Not only is the city beyond the top 70, but it has to find an expert who has never represented anyone in any action against the city. Talk about trying to find a needle in a haystack!

We were concerned last December that the city would go it alone too long in a major, highly complex transaction that’s to result in a 90-year lease of prime city land and create the city’s new office tower. Now that the city has tried to find help, the situation is worse, because it may never find top experts who will meet its questionable criteria.

Remember, the other side is not a law firm against the city. Attorneys represent clients. They do what their clients request. They are not themselves the opponents. Representing others is how lawyers make their livings. That past action is not a conflict of interest.

The city can probably find out-of-town experts who have never been involved in an action with Miami government, but that carries its own burdens. The lawyers would have to know the city, the players and the geography; be a Florida firm with a great reputation; and travel here for meetings.

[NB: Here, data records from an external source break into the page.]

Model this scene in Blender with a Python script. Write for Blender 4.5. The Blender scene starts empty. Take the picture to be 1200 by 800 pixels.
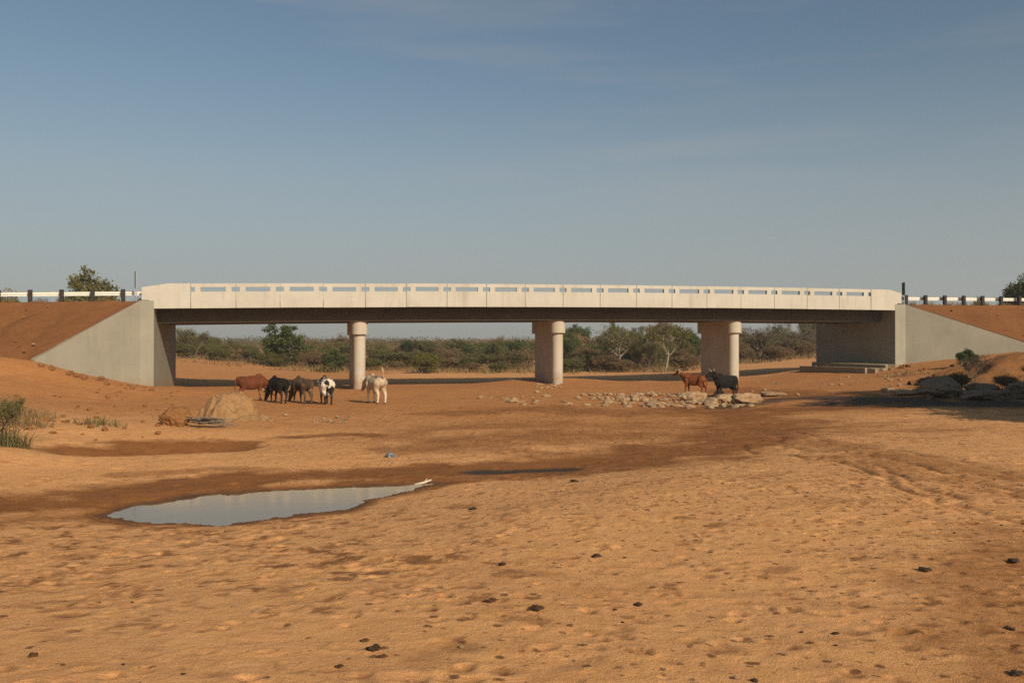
import bpy, bmesh, math, random
import numpy as np
from mathutils import Vector, Matrix, Quaternion
R = math.radians
SC = bpy.context.scene
COL = SC.collection
EYE = 1.75
FPX = 1040.0            # focal length in pixels of the 1200 px wide photograph
HOR = 405.0             # horizon row

# ------------------------------------------------------------------ camera, sky, sun, exposure
cam_d = bpy.data.cameras.new('camera')
cam_d.sensor_width = 36.0
cam_d.lens = FPX / 1200.0 * 36.0
cam_d.clip_start = 0.1
cam_d.clip_end = 5000
cam = bpy.data.objects.new('camera', cam_d)
cam.location = (0, 0, EYE)
cam.rotation_euler = (R(90) + math.atan(5.0 / FPX), 0, 0)
COL.objects.link(cam)
SC.camera = cam

SUN_EL, SUN_A = R(26.5), R(33)      # elevation; light travels into the picture and this far to the left
SUN_DIR = Vector((-math.sin(SUN_A) * math.cos(SUN_EL), math.cos(SUN_A) * math.cos(SUN_EL), -math.sin(SUN_EL)))
world = bpy.data.worlds.new('World')
SC.world = world
world.use_nodes = True
wt = world.node_tree
for n_ in list(wt.nodes):
    wt.nodes.remove(n_)
def WN(t, **kw):
    n = wt.nodes.new(t)
    for k, v in kw.items():
        setattr(n, k, v)
    return n
wo = WN('ShaderNodeOutputWorld'); wb = WN('ShaderNodeBackground')
sky = WN('ShaderNodeTexSky', sky_type='NISHITA', sun_disc=False)
sky.sun_elevation = SUN_EL
sky.sun_rotation = math.pi - SUN_A
sky.altitude = 300
sky.air_density = 1.0
sky.dust_density = 2.0
sky.ozone_density = 2.0
# thin cirrus streaks over the dusty sky
geo = WN('ShaderNodeTexCoord')
mp = WN('ShaderNodeMapping'); mp.inputs['Rotation'].default_value = (R(8), R(-13), 0); mp.inputs['Scale'].default_value = (1.2, 1.0, 11.0)
nz = WN('ShaderNodeTexNoise'); nz.inputs['Scale'].default_value = 1.7; nz.inputs['Detail'].default_value = 7; nz.inputs['Roughness'].default_value = 0.58
rmp = WN('ShaderNodeMapRange'); rmp.inputs['From Min'].default_value = 0.50; rmp.inputs['From Max'].default_value = 0.85; rmp.inputs['To Max'].default_value = 0.36
mx = WN('ShaderNodeMix', data_type='RGBA'); mx.inputs['B'].default_value = (4.2, 4.1, 4.0, 1)
hs = WN('ShaderNodeHueSaturation'); hs.inputs['Saturation'].default_value = 0.80; hs.inputs['Value'].default_value = 0.82
L = wt.links.new
L(geo.outputs['Generated'], mp.inputs['Vector']); L(mp.outputs['Vector'], nz.inputs['Vector'])
L(nz.outputs['Fac'], rmp.inputs['Value'])
tint = WN('ShaderNodeMix', data_type='RGBA', blend_type='MULTIPLY'); tint.inputs['Factor'].default_value = 1.0; tint.inputs['B'].default_value = (0.79, 1.0, 0.97, 1)
L(sky.outputs['Color'], tint.inputs['A']); L(tint.outputs['Result'], hs.inputs['Color'])
L(hs.outputs['Color'], mx.inputs['A']); L(rmp.outputs['Result'], mx.inputs['Factor'])
# dust hanging low over the horizon
sx_ = WN('ShaderNodeSeparateXYZ'); L(geo.outputs['Generated'], sx_.inputs[0])
dr_ = WN('ShaderNodeMapRange', interpolation_type='SMOOTHERSTEP'); dr_.inputs['From Min'].default_value = -0.02; dr_.inputs['From Max'].default_value = 0.36; dr_.inputs['To Min'].default_value = 0.8; dr_.inputs['To Max'].default_value = 0.0
L(sx_.outputs['Z'], dr_.inputs['Value'])
mx2 = WN('ShaderNodeMix', data_type='RGBA'); mx2.inputs['B'].default_value = (4.0, 4.05, 3.95, 1)
L(dr_.outputs['Result'], mx2.inputs['Factor']); L(mx.outputs['Result'], mx2.inputs['A'])
L(mx2.outputs['Result'], wb.inputs['Color']); L(wb.outputs['Background'], wo.inputs['Surface'])
wb.inputs['Strength'].default_value = 0.09

sun_d = bpy.data.lights.new('sun', 'SUN')
sun_d.energy = 4.7
sun_d.angle = R(0.5)
sun_d.color = (1.0, 0.83, 0.62)
sun = bpy.data.objects.new('sun', sun_d)
sun.rotation_euler = SUN_DIR.to_track_quat('-Z', 'Y').to_euler()
sun.location = (30, -60, 50)
COL.objects.link(sun)

vs = SC.view_settings
vs.view_transform = 'Standard'
vs.look = 'None'
vs.exposure = 0.08
vs.gamma = 1.0
vs.use_curve_mapping = False
SC.cycles.use_denoising = False
SC.cycles.max_bounces = 6
SC.cycles.transparent_max_bounces = 8

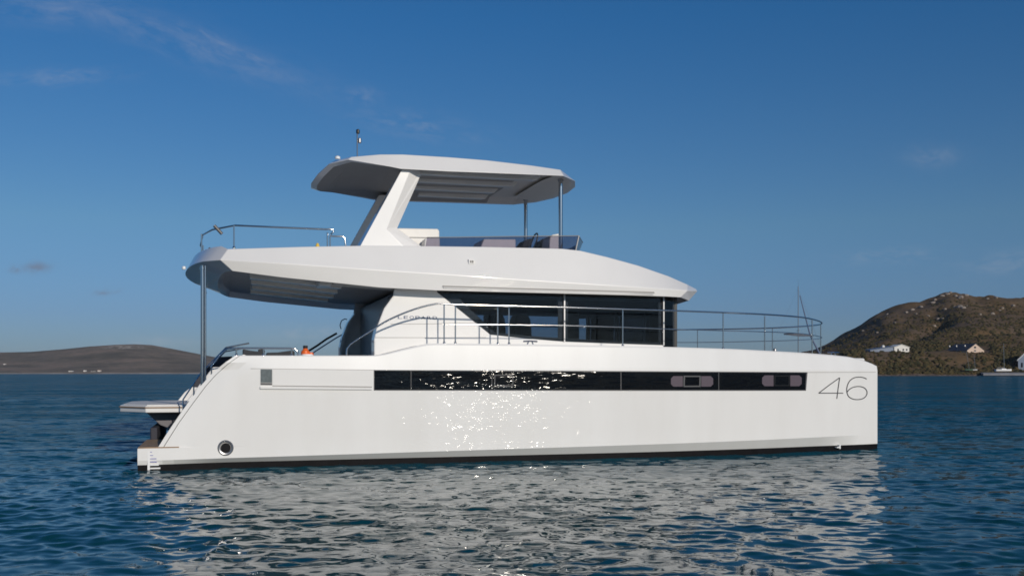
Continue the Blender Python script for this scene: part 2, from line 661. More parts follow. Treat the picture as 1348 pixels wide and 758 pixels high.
CREASE = 1.6


def z_boot(u):
    return 0.098 + 0.012 * u / 14


def z_chine(u):
    return interp(u, [0, 2, 13.2, LBOW], [0.165, 0.180, 0.30, 0.30])


def chine_in(u):
    return interp(u, [0, 1.2, 12.6, 13.9, LBOW], [0.015, 0.11, 0.125, 0.0, 0.0])


def build_hull():
    bm = bmesh.new()
    NS = 90
    # one profile of levels; 'lev' gives (v offset from the outside, z) and where the level starts aft
    fr = np.linspace(0, 1, NS) ** 0.96
    rows = []
    zl = ['keel', 'boot0', 'boot', 'chine', 0.30, 'step_lo', 'step_hi', 0.55, 0.75, 0.95, 1.15, 1.35, 1.5, CREASE, 'sh0', 'sh1', 'sh2', 'in2', 'in1', 'in0', 'kin']
    for name in zl:
        row = []
        for f in fr:
            def U(us):
                return us + (LBOW - us) * f
            if name == 'keel':
                u = U(0.0); p = (u, min(v_out(u) + 0.45, 0.95 if u > 13 else 9), -0.45)
            elif name == 'boot0':
                u = U(0.0); p = (u, v_side(u, 0) + chine_in(u) + 0.02, -0.10)
            elif name == 'boot':
                u = U(0.0); p = (u, v_side(u, 0) + chine_in(u), z_boot(u))
            elif name == 'chine':
                u = U(0.0); p = (u, v_side(u, z_chine(u)), z_chine(u))
            elif name == 'step_lo':
                u = U(0.0); p = (u, v_side(u, Z_STEP), Z_STEP)
            elif name == 'step_hi':
                us = u_transom(Z_STEP + 0.004); u = U(us); p = (u, v_side(u, Z_STEP), Z_STEP + 0.004)
            elif name in ('sh0', 'sh1', 'sh2'):
                k = {'sh0': 0.50, 'sh1': 0.93, 'sh2': 1.0}[name]
                us = u_transom(CREASE + (1.835 - CREASE) * k); u = U(us)
                zs = z_sheer(u)
                z = CREASE + (zs - CREASE) * k
                off = tumble(u) * {'sh0': 0.36, 'sh1': 0.72, 'sh2': 1.0}[name]
                p = (u, v_out(u) + off, z)
            elif name == 'in2':
                us = u_transom(1.835) + .10; u = U(us); p = (u, max(v_in(u) - 0.05, v_out(u) + tumble(u) + 0.005), z_sheer(u) - 0.01)
            elif name == 'in1':
                us = u_transom(1.5) + .50; u = U(us); p = (u, v_in(u), 1.5)
            elif name == 'in0':
                u = U(0.95); p = (u, v_in(u), 0.42)
            elif name == 'kin':
                u = U(0.0); p = (u, max(v_in(u) - 0.4, v_out(u) + 0.3) if u < 13 else 0.9, -0.45)
            else:
                z = float(name)
                us = u_transom(z) if z > Z_STEP else 0.0
                u = U(us); p = (u, v_side(u, z), z)
            row.append(p)
        if name not in ('keel', 'boot0', 'boot', 'chine', 'kin', 'in0', 'in1', 'in2'):
            # slightly tucked-in quarter facet just ahead of the transom
            z = row[0][2]
            us = row[0][0]
            if z > Z_STEP and z <= CREASE + 0.01:
                row = [(u, v + 0.055 * max(0.0, 1 - (u - us) / 0.55), zz) for u, v, zz in row]
        rows.append(row)
    V = [[bm.verts.new(p) for p in row] for row in rows]
    nl = len(rows)
    for i in range(nl - 1):
        for j in range(NS - 1):
            f = bm.faces.new((V[i][j], V[i][j + 1], V[i + 1][j + 1], V[i + 1][j]))
            f.material_index = 1 if i < 2 else 0
            if zl[i] in ('sh2',):
                f.material_index = 2
    for i in range(nl - 1):     # transom and stem are closed by the end columns
        pass
    # stern closure: fan across the aft column below the step, and the raked transom above it
    below = [V[i][0] for i in range(0, 6)]
    inn = [V[nl - 1][0], V[nl - 2][0]]
    bm.faces.new(below + inn[::-1])
    above = [V[i][0] for i in range(6, 17)] + [V[17][0], V[18][0], V[19][0]]
    bm.faces.new(above)
    bm.faces.new([V[i][NS - 1] for i in range(nl)])
    bm.faces.new((V[5][0], V[6][0], V[19][0]))
    bmesh.ops.remove_doubles(bm, verts=bm.verts[:], dist=0.0005)
    return bm


hull = link('hull', build_hull(), [M['topside'], M['antifoul'], M['deck']], boat, smooth=6)
hull_far = mirror_v(hull, 'hull', boat)


def hull_patch(name, quad, mat, proud=0.004, parent=None, thick=0.02, nseg=24):
    """a sheet that follows the hull side; quad = px corners tl, tr, br, bl"""
    tl, tr, br, bl = [on_hull(*p) for p in quad]
    bm = bmesh.new()
    A, B = [], []
    for k in range(nseg + 1):
        t = k / nseg
        ut, zt = tl[0] + (tr[0] - tl[0]) * t, tl[1] + (tr[1] - tl[1]) * t
        ub, zb = bl[0] + (br[0] - bl[0]) * t, bl[1] + (br[1] - bl[1]) * t
        A.append((bm.verts.new((ut, v_side(ut, zt) - proud, zt)), bm.verts.new((ub, v_side(ub, zb) - proud, zb)),
                  bm.verts.new((ub, v_side(ub, zb) + thick, zb)), bm.verts.new((ut, v_side(ut, zt) + thick, zt))))
    for k in range(nseg):
        for q in range(4):
            bm.faces.new((A[k][q], A[k][(q + 1) % 4], A[k + 1][(q + 1) % 4], A[k + 1][q]))
    bm.faces.new(A[0]); bm.faces.new(A[-1][::-1])
    return link(name, bm, mat, parent or hull, smooth=30)


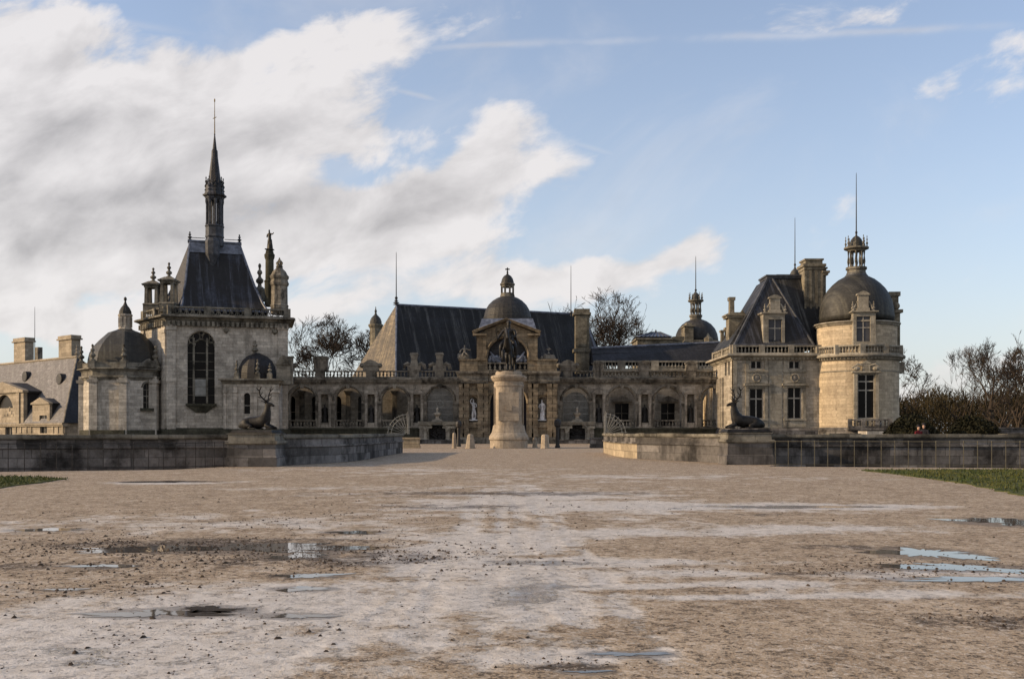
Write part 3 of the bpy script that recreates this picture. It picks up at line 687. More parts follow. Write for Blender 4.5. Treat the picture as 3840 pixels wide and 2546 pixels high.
def stag(label, loc, s, flip, yaw):
    """reclining stag on a bronze plate; local +x is where the head lies"""
    t = thing('stag_statue', label, 'statue', loc)
    M = Matrix.Translation(loc) @ Matrix.Rotation(yaw, 4, 'Z') @ Matrix.Diagonal((s * flip, s, s, 1))
    M2 = Matrix.Translation(loc) @ Matrix.Rotation(yaw, 4, 'Z') @ Matrix.Diagonal((s, s, s, 1))
    f = flip; k = Sk()
    def q(x, y, z): return (x * f, y * f, z)
    B = .2
    h = k.p(q(-.6, 0, B + .34), (.37, .43))
    k.chain([(q(-.86, 0, B + .25), (.27, .31)), (q(-1.04, .02, B + .08), (.06, .07))], h)
    a = k.chain([(q(-.26, 0, B + .36), (.37, .42)), (q(.08, 0, B + .38), (.36, .43)), (q(.4, 0, B + .44), (.32, .44))], h)
    n = k.chain([(q(.55, 0, B + .66), (.22, .33)), (q(.6, 0, B + .92), (.16, .23)), (q(.6, 0, B + 1.14), (.12, .16))], a)
    hd = k.p(q(.63, 0, B + 1.3), (.125, .14), n)
    k.chain([(q(.76, -.01, B + 1.26), (.09, .105)), (q(.93, -.02, B + 1.18), (.062, .07)), (q(.99, -.02, B + 1.16), (.04, .042))], hd)
    k.chain([(q(.47, -.14, B + 1.38), (.045, .02)), (q(.34, -.24, B + 1.42), (.02, .012))], hd); k.chain([(q(.47, .14, B + 1.38), (.045, .02)), (q(.36, .24, B + 1.43), (.02, .012))], hd)
    for sy in (-1, 1):                                   # folded legs
        k.chain([(q(.52, sy * .2, B + .2), (.1, .12)), (q(.82, sy * .23, B + .12), (.07, .07)), (q(1.0, sy * .22, B + .06), (.055, .05)), (q(.8, sy * .27, B + .045), (.045, .04)), (q(.62, sy * .3, B + .045), (.04, .04))], a)
        k.chain([(q(-.4, sy * .3, B + .18), (.16, .17)), (q(-.08, sy * .36, B + .14), (.1, .11)), (q(-.28, sy * .4, B + .06), (.06, .055)), (q(-.02, sy * .42, B + .045), (.045, .04)), (q(.16, sy * .42, B + .04), (.045, .035))], h)
    k.build('body', 'stag_bronze', t, 1, h, M2)
    an = MB(M2)
    for sy in (-1, 1):
        bp = [(.58, .05, 1.38), (.5, .24, 1.5), (.42, .44, 1.68), (.44, .56, 1.92), (.52, .52, 2.14)]
        an.tube([q(x, y * sy, B + z) for x, y, z in bp], [.042, .038, .034, .028, .014], 6)
        for st, en in (((.55, .1, 1.42), (.74, .16, 1.56)), ((.5, .24, 1.5), (.68, .3, 1.68)), ((.42, .44, 1.68), (.6, .5, 1.86)), ((.44, .56, 1.92), (.34, .7, 2.08)), ((.44, .56, 1.92), (.6, .62, 2.1)), ((.46, .34, 1.58), (.36, .54, 1.62))):
            m_ = [(a_ + b_) / 2 for a_, b_ in zip(st, en)]; m_[2] -= .03
            an.tube([q(x, y * sy, B + z) for x, y, z in (st, m_, en)], [.03, .024, .008], 5)
    an.build('antlers', 'stag_bronze', t)
    pl = MB(M2); pl.frus((0, 0), 0, .06, 1.17, .62, 1.17, .62); pl.frus((0, 0), .06, .17, 1.12, .58, 1.06, .5); pl.build('plate', 'stag_bronze', t)
stag('dark bronze stag lying with its head and antlers to the right, before the domed annex', SPL, .94, 1, R(-14))
stag('dark bronze stag lying with its head and antlers to the left, before the mullioned windows', SPR, .98, -1, R(6))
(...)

But then the city is ruling out doing business with local firms, the kind that spend money here and employ people here – the kind of folks that county government is insisting win county contracts.

Taxpayers deserve experts, and in this case that means local experts. The city manager sees the difficulty in finding such an expert firm in time to finish the deal.

Commissioners would do well to reconsider their ban on any firm in which any attorney has ever represented the other side in a city legal dispute. There is, in sum, no reason for this criterion to exist.

And, of course, there should be no barrier to any firm that takes aboard any political opponent of a sitting commissioner. That’s another criterion that shouldn’t exist.

Commissioners shouldn’t make it all-but-impossible to get expert help in a deal with 90-year ramifications for every Miami taxpayer.